Fastfacts


Arizona Daily Wildcat
Friday, March 12, 2004

Things you always never wanted to know

  • St. Francis, who founded the Franciscan religious order in 1209, had no theological training. He was a layman, born rich. But when he gave away all his possessions and embarked on a career of charity and good deeds, his father disowned him.

  • In 1900, the U.S. Treasury showed a surplus of nearly $47 million in income over expenditures. The last time the Federal Budget was balanced was in 1969.

  • The American explorer Richard Byrd, the first man to fly over the North and South Poles, once spent five months alone in Antarctica.

  • The Parisian underground includes a system of pipes 600 miles long that furnishes compressed air to homes and businesses. It serves many purposes, but it was originally built to operate clocks and elevators.

  • In 1852, police estimated that 10,000 abandoned, orphaned and runaway children were roaming the streets of New York City.
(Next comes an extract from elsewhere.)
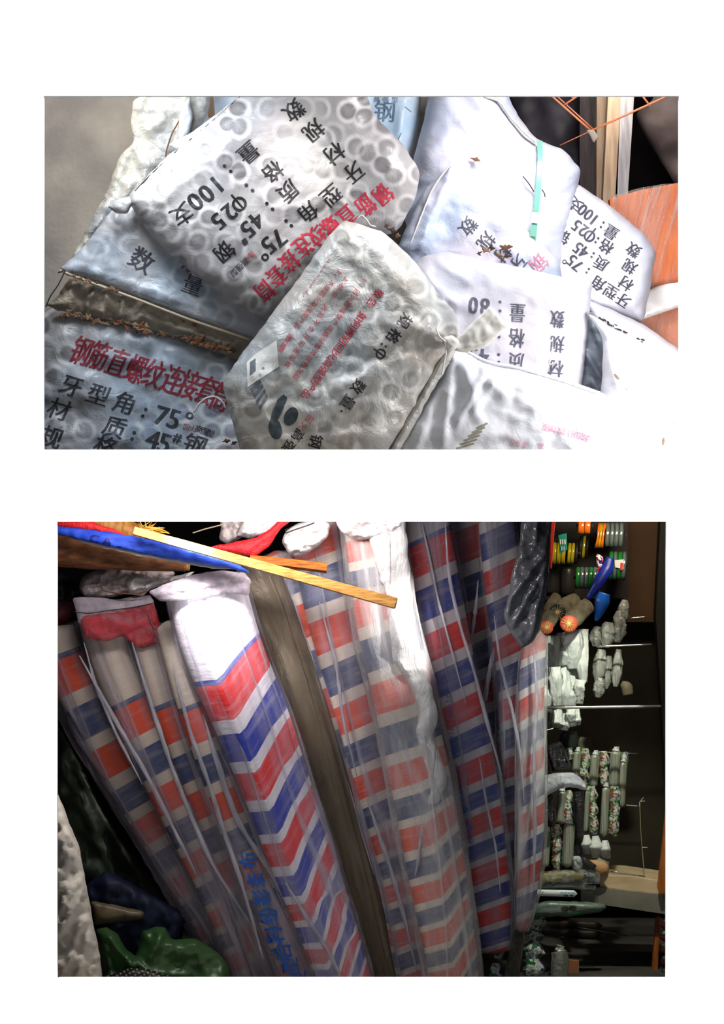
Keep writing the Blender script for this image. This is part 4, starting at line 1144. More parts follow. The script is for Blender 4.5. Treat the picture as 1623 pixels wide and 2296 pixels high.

  • Fra Filippo Lippi, a Carmelite monk and one of the master painters of the Renaissance, used a nun he ran off with as a model for his famous "Madonna and Child." He also wrote a racy and humorous romance.

  • "Buffalo Bill" Cody claimed he killed 4,862 bison in one season, including 69 in one day alone.

  • Between the mid-1860s and 1883, the bison population in North America was reduced from an estimated 13 million to a few hundred.